▸ **THE PROBLEM**
Emit an exact copy of the lines running from the start of the records to the line containing "scn.camera = camo", both included.

▸ **PROVIDED RECORDS**
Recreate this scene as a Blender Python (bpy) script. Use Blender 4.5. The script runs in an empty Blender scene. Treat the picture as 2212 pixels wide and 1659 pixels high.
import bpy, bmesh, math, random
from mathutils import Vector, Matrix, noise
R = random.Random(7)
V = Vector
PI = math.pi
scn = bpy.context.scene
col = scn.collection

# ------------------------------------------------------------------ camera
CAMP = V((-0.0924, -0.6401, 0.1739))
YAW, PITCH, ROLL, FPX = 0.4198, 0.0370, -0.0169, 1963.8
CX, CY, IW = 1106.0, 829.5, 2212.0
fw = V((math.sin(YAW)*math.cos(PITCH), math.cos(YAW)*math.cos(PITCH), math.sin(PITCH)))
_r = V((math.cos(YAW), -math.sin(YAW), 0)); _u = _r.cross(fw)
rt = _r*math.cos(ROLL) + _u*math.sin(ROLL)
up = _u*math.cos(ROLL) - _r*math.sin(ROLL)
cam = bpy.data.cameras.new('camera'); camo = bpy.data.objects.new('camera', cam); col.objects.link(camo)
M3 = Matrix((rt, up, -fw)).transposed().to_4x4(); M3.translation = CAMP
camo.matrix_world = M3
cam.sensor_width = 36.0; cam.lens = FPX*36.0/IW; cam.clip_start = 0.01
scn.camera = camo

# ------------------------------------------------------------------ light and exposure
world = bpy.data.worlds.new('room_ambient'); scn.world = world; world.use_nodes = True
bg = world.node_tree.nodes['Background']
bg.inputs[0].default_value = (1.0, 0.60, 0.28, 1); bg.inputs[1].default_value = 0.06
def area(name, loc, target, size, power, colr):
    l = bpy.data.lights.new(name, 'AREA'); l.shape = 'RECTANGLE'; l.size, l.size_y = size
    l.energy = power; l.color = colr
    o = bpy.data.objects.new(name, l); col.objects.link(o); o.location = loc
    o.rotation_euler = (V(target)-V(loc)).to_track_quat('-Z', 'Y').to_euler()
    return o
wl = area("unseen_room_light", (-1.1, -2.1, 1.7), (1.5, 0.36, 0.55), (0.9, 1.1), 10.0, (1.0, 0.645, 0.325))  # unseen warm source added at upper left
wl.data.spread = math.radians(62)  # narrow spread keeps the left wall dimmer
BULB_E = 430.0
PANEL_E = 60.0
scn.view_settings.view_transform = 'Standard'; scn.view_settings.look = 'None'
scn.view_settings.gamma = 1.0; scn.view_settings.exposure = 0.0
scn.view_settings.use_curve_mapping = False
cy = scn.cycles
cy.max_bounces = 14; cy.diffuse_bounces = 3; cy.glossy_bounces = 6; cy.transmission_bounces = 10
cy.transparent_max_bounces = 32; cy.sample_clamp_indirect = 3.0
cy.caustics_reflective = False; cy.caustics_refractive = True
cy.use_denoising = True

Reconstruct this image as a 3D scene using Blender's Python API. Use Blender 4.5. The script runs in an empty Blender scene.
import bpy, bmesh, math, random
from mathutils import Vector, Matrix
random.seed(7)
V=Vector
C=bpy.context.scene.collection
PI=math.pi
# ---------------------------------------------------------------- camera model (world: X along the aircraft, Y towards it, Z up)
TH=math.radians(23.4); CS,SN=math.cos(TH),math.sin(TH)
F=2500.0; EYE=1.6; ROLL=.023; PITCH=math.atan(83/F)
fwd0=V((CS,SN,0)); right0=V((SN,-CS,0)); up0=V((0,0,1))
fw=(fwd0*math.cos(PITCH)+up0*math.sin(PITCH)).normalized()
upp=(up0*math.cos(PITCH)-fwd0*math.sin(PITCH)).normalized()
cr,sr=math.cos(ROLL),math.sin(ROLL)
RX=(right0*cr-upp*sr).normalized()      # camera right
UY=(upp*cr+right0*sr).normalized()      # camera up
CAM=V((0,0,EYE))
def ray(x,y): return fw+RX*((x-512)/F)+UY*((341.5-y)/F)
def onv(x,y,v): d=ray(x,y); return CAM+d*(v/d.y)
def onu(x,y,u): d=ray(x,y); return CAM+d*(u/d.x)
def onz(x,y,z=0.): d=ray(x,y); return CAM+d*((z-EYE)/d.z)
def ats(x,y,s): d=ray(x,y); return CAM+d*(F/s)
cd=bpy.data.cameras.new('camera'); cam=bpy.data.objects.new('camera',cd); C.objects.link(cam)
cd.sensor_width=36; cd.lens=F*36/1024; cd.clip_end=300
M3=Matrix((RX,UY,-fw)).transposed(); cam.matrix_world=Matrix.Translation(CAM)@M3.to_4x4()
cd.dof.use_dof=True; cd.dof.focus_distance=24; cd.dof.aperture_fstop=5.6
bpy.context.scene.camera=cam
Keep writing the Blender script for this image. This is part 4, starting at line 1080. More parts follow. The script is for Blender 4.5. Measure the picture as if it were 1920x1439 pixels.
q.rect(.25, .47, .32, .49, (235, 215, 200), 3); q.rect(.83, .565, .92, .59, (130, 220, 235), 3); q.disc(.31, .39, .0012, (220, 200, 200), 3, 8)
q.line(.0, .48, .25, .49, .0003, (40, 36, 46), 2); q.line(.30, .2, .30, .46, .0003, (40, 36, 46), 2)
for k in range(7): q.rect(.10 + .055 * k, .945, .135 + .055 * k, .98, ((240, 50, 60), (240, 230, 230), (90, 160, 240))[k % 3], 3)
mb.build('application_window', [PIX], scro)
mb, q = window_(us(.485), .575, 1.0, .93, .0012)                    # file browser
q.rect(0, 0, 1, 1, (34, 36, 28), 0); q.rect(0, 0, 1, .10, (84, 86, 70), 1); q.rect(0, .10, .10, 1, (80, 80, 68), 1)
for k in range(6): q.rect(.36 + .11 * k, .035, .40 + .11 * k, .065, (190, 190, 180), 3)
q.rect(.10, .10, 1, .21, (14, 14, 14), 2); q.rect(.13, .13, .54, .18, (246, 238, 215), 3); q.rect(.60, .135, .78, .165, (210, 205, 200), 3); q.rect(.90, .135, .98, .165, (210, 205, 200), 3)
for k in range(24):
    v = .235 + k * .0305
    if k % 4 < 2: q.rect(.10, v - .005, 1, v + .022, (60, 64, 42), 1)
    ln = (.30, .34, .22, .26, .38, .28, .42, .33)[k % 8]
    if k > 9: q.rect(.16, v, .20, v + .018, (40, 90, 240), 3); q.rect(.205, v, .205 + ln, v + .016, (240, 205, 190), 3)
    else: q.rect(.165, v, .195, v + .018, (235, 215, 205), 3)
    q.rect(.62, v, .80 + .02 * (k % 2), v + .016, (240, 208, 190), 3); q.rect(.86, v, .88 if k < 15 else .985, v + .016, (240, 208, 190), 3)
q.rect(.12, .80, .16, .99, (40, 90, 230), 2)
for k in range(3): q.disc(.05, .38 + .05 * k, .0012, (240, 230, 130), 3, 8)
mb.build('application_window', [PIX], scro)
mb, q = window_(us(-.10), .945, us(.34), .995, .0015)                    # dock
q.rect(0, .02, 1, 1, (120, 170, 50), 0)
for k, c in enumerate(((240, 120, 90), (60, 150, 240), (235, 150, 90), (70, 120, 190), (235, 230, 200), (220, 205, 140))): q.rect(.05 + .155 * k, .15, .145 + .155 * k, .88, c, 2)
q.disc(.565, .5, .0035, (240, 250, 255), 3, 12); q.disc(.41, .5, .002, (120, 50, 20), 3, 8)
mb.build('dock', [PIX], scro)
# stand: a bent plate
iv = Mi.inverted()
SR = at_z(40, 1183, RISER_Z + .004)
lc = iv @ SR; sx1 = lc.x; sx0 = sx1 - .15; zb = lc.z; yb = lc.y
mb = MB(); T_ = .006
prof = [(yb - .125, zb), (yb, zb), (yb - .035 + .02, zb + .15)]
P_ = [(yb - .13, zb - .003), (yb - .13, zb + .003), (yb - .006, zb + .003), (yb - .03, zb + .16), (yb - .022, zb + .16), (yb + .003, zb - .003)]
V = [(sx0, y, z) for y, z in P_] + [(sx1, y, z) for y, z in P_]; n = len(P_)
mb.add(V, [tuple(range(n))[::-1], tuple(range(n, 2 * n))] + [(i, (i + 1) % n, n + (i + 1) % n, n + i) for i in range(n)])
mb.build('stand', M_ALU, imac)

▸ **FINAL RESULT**
Recreate this scene as a Blender Python (bpy) script. Use Blender 4.5. The script runs in an empty Blender scene. Treat the picture as 2212 pixels wide and 1659 pixels high.
import bpy, bmesh, math, random
from mathutils import Vector, Matrix, noise
R = random.Random(7)
V = Vector
PI = math.pi
scn = bpy.context.scene
col = scn.collection

# ------------------------------------------------------------------ camera
CAMP = V((-0.0924, -0.6401, 0.1739))
YAW, PITCH, ROLL, FPX = 0.4198, 0.0370, -0.0169, 1963.8
CX, CY, IW = 1106.0, 829.5, 2212.0
fw = V((math.sin(YAW)*math.cos(PITCH), math.cos(YAW)*math.cos(PITCH), math.sin(PITCH)))
_r = V((math.cos(YAW), -math.sin(YAW), 0)); _u = _r.cross(fw)
rt = _r*math.cos(ROLL) + _u*math.sin(ROLL)
up = _u*math.cos(ROLL) - _r*math.sin(ROLL)
cam = bpy.data.cameras.new('camera'); camo = bpy.data.objects.new('camera', cam); col.objects.link(camo)
M3 = Matrix((rt, up, -fw)).transposed().to_4x4(); M3.translation = CAMP
camo.matrix_world = M3
cam.sensor_width = 36.0; cam.lens = FPX*36.0/IW; cam.clip_start = 0.01
scn.camera = camo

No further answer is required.